I voted 90%. For most of the 1e days, I was a player, and the DM was creating great campaigns from the stuff of official adventures. (I've later DMed my share of 1e stuff, but again, mostly official adventures).

I started creating my own stuff when I took up DMing fulltime, during the early days of 2e.

Cheers!
 


In AD&D (1e or 2e), about 10% as a GM, 20% as a player.

In Basic, that number would be higher, probably around 30% as a GM, 30% as a player. We played through the adventures that came with the various red/blue/etc. boxes, as well as the later ones that came with the standup cardboard 'minis' and glossy maps.

In 3e, it would be the lowest yet, 0% as a GM, 10% as a player - the latter skewed by one campaign where the GM ran the whole Witchfire trilogy early on, then a couple of one-off adventures later because he ran out of prep time.
 


Until 3E came out we only used Modules.
Sometimes modified but mostly not. I would mix OD&D and AD&D modules together to make campaigns.
 


I played OD&D, not AD&D, but I'll answer the question anyway.

0%.

Not one.

Zippo.

Nada.

Heck, other than the ones that showed up in the Little Books (none of which I liked), I didn't even know they existed.

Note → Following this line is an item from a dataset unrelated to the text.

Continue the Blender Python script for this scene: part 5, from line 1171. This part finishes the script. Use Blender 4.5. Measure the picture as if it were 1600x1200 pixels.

OTOH, the few times I played AD&D (random times over about a 5 year period, less than a dozen games all told, never really a "group", as these were one-off pick-up games), found the DM used adventure packets nearly 100% of the time ... and I disliked almost every single adventure (another nail in the coffin for me and pre-made adventures).
 

I played about as much as I DMed back in those days and most other people who DMed used modules, though I did not. So I voted 50%, since that is about right.